But eventually, and despite his best efforts, it all goes bad in much the same way the snowball fight did at the beginning of the film. Max tries to raise the group’s spirits and channel their energy by deciding they will have a “war”—a dirt-clod fight between teams of good guys and bad guys. It begins with great fun, but things end up going too far, until someone finally gets hurt. This leads to a series of arguments, largely between Carol and KW, which Max watches, much like we imagine he must have watched his own parents fight before their divorce.
The anger soon spills over and turns toward Max. The Wild Things blame him for the group’s fraying social dynamics. Things quickly begin to fall apart, culminating in a furious Carol yelling at him: “You were supposed to take care of us, you promised!”
Max, it seems, has learned a good deal about himself—but the Wild Things appear to be beyond saving. Talking with KW after Carol’s tantrum, Max realizes where the problem lies; the one thing he has that the Wild Things never will, and without which, they’ll never be happy.
“I wish you guys had a mom,” he tells her.
In the moment he’s saying it, you can see in his eyes another realization forming. He wants to go home. To, in Sendak’s words, “be where someone loved him best of all.”
*
The boundary between reality and imagination, for most young children, is fragile and permeable. Most are capable of switching back and forth between the two, in a way that most of us have long since forgotten how to do. In fact, it’s often through these richly imagined inner worlds that children seek to gain control or mastery over the myriad of things that confuse, anger, or frighten them. As they attempt to navigate a world which seems to grow increasingly complicated by the day, imaginary worlds offer children a chance for escape—but also for emotional expression, and a way to work things out.
“What is too often overlooked,” Sendak said, upon receiving the Caldecott Medal in 1964, “is the fact that from their earliest years, children live on familiar terms with disrupting emotions. Fear and anxiety are an intrinsic part of their everyday lives, they continually cope with frustrations as best they can. And it is through fantasy that children achieve catharsis. It is the best means they have for taming Wild Things.”
This notion—that creativity and imagination are the best tools a child has at his disposal for navigating childhood—runs throughout Maurice Sendak’s entire body of work. It’s the secret light he often nestled inside the darkness of his books. But whereas Sendak subtly hints at this, Jonze makes it manifest.

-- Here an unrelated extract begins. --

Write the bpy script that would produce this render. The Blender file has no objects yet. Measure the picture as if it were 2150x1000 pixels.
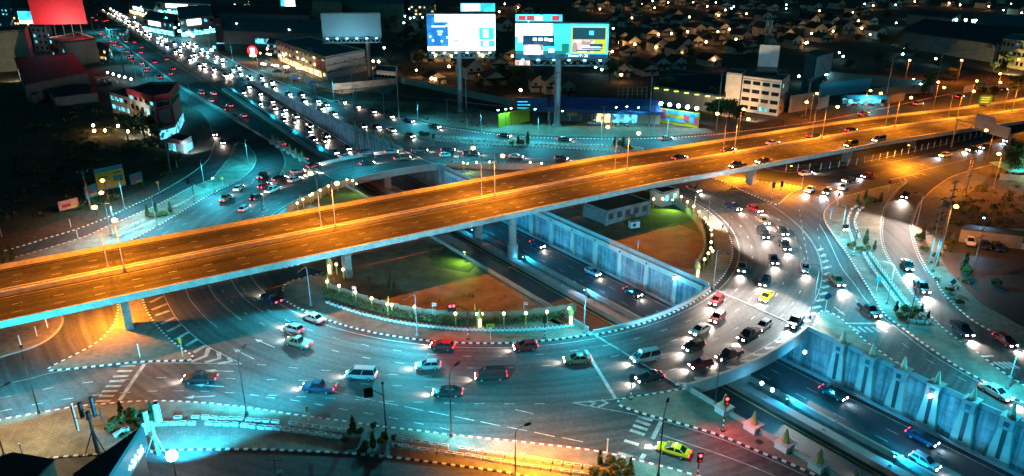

In the book, Max sails off to where the wild things are and works through his anger by taming the monsters, becoming their king, and eventually sending them off to bed without supper. Afterwards, feeling lonely and missing his mother, he returns home, tired and hungry, but at peace with himself. It’s a classic psychoanalytic tale of discharging one’s anger—in this case, through fantasy—and restoring an inner balance. But in Jonze’s film, Max doesn’t express much anger at the Wild Things; he’s more reactive than aggressive. Instead, he works through his own emotional distress by helping them work through theirs, and in doing so, gradually comes to empathize with those in a position of authority who—like his mother—are trying their best to maintain order amidst chaos, without any real idea how to do so. He learns firsthand how difficult it is to lead others and comes to realize, as we all must at some point, that most adults are just making it up as they go along.
*
It’s late at night when Max finally returns home. He’s said his tearful goodbyes to the Wild Things—howled along with them like a benediction as he sailed away from the island, before running joyously through his neighborhood streets, barking along with the dogs that seem to cheer his arrival. He opens the door tentatively, not sure what to expect.
His mother is sitting at the dinner table, waiting. Seeing him, she’s immediately relieved and wraps him up in an enormous hug. They look at each other silently, sussing out where they stand. She starts to cry and hugs him all over again. There are no accusations made, no anger or discipline, no Where-Have-You-Beens or How-Could-Yous.
We cut to a few minutes later. Max is eating a big piece of chocolate cake at the table, his mom watching him with all the love in the world in her eyes. The camera reverses to Max, focused on his face as he looks back at her. Without belaboring the point, Jonze lets us know that everyone is ok; both sides have been forgiven, all is well again.
The camera holds on Max. Slowly, he begins to smile.